Thursday, October 15, 2009

Yielding to the delegates

You, gentle reader, would have no idea of this, but every government has phalanxes of officials whose responsibility it is to figure out when and who gets to dig up what on city streets every day. No matter what the cause, the digging is always a mess, it disrupts traffic, is a hazard to pedestrians and, therefore, we governments are pretty much on a constant quest to find better ways of getting the job done. Surely, it was with this admirable goal in mind when Singapore asks this International Organization (henceforth, “IO”) to undertake a comparative study. Unfortunately, Singapore is only an Observer in this IO; the secretariat nods politely and moves on. What ho! France, who is a full Member, is also enthusiastic, raises his flag at the meeting, and supports the proposal.
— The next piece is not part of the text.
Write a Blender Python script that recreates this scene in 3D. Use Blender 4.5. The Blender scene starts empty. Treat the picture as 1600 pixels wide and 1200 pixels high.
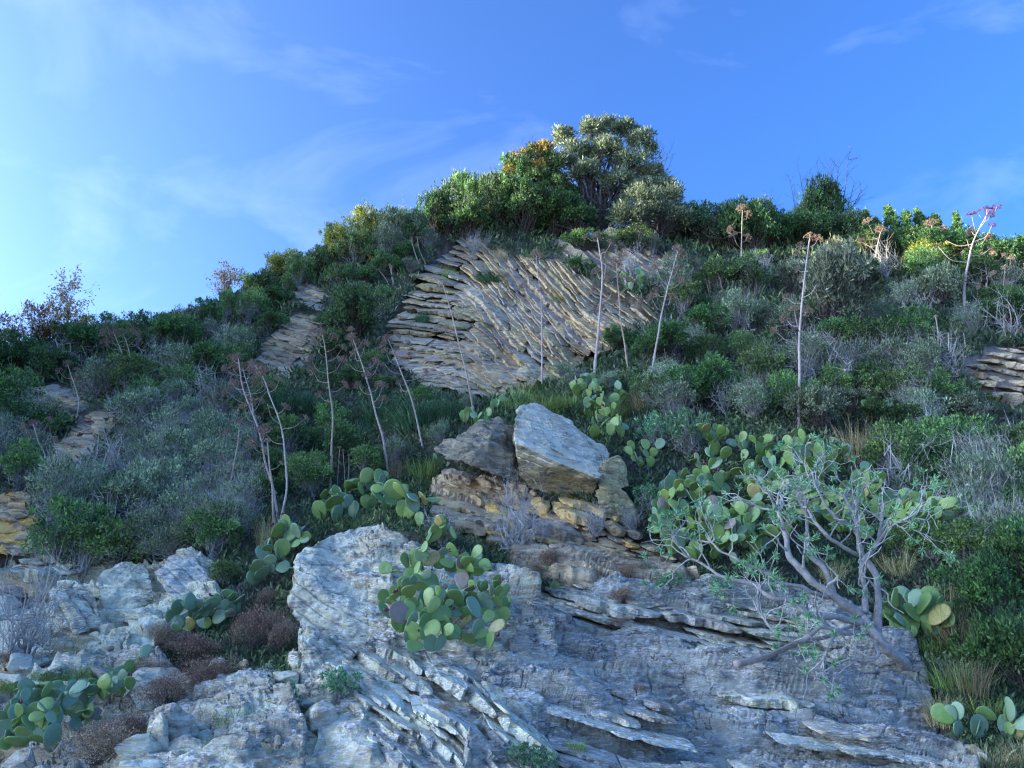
import bpy, bmesh, math, time
import numpy as np
from mathutils import Vector, Matrix, Euler
T0 = time.time()
R = np.random.RandomState(11)
SC = bpy.context.scene
COL = SC.collection

# ------------------------------------------------------------------ camera
PITCH = math.radians(20.0)
CAM = np.array([0.0, 0.0, 1.6])
F = 1200.0
cam_data = bpy.data.cameras.new('camera')
cam_data.lens = 27.0
cam_data.sensor_width = 36.0
cam_data.clip_start = 0.05
cam_data.clip_end = 3000
cam = bpy.data.objects.new('camera', cam_data)
COL.objects.link(cam)
cam.location = CAM
cam.rotation_euler = (math.radians(90) + PITCH, 0, 0)
SC.camera = cam

# ------------------------------------------------------------------ sky, sun, exposure
SUN_EL, SUN_AZ = math.radians(8.8), math.radians(-92.0)      # azimuth clockwise from the view direction
world = bpy.data.worlds.new('World'); SC.world = world
world.use_nodes = True
wn, wl = world.node_tree.nodes, world.node_tree.links
wn.clear()
w_out = wn.new('ShaderNodeOutputWorld'); w_bg = wn.new('ShaderNodeBackground')
sky = wn.new('ShaderNodeTexSky'); sky.sky_type = 'NISHITA'
sky.sun_disc = False
sky.sun_elevation = SUN_EL; sky.sun_rotation = SUN_AZ
sky.altitude = 0; sky.air_density = 0.3; sky.dust_density = 3.0; sky.ozone_density = 4.1
hsv = wn.new('ShaderNodeHueSaturation'); hsv.inputs['Saturation'].default_value = 1.06
hsv.inputs['Hue'].default_value = 0.500
wl.new(sky.outputs[0], hsv.inputs['Color'])
# thin cirrus wisps over the whole sky
wtc = wn.new('ShaderNodeTexCoord'); wmp = wn.new('ShaderNodeMapping')
wmp.inputs['Scale'].default_value = (1.3, 3.2, 3.6); wmp.inputs['Rotation'].default_value = (0.3, 0.5, 0.5)
wl.new(wtc.outputs['Generated'], wmp.inputs['Vector'])
wno = wn.new('ShaderNodeTexNoise'); wno.inputs['Scale'].default_value = 2.0
wno.inputs['Detail'].default_value = 8; wno.inputs['Roughness'].default_value = 0.56; wno.inputs['Distortion'].default_value = 0.6
wl.new(wmp.outputs[0], wno.inputs['Vector'])
wrm = wn.new('ShaderNodeMapRange'); wrm.inputs['From Min'].default_value = 0.52; wrm.inputs['From Max'].default_value = 0.82
wrm.inputs['To Min'].default_value = 0.0; wrm.inputs['To Max'].default_value = 0.085
wl.new(wno.outputs[0], wrm.inputs['Value'])
wmx = wn.new('ShaderNodeMix'); wmx.data_type = 'RGBA'; wmx.blend_type = 'MIX'
wl.new(wrm.outputs[0], wmx.inputs['Factor'])
wl.new(hsv.outputs[0], wmx.inputs[6]); wmx.inputs[7].default_value = (2.6, 3.0, 4.2, 1)
wl.new(wmx.outputs[2], w_bg.inputs['Color'])
w_bg.inputs['Strength'].default_value = 0.15
wl.new(w_bg.outputs[0], w_out.inputs['Surface'])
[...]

Again, a polite nod. Finally, an American businessman also expresses interest, but he is not even an Observer – just a ¼ nod will do for him. As the meeting draws to a close, memories of proposals I have quashed, budgets which I have shrunk, rebukes I have delivered flash before me. I raise the flag, note the comments of my colleagues and throw the project into a positive light. The Secretariat perks up, the item is on the work plan; and, a year later, the IO produces the report. A day’s work done.

Monday, October 12, 2009

Blingophobia

There will be a discreet license tag, anonymously DC city, a federal government car number, or a diplomatic tag, if appropriate. Rarely is there an entourage, no police escort. Those are for the outsiders who are only visiting or, occasionally, a simple bunch of tourists who want a little thrill. The real heavyweights are in the black four-doors. Yesterday, I saw a white stretch SUV ‘round the corner in Georgetown. Today, I spotted a stretch black limo slipping down Pennsylvania Avenue. Those are New Yorkers or Angelinos here for a holiday weekend, not the local honchos of the capitol.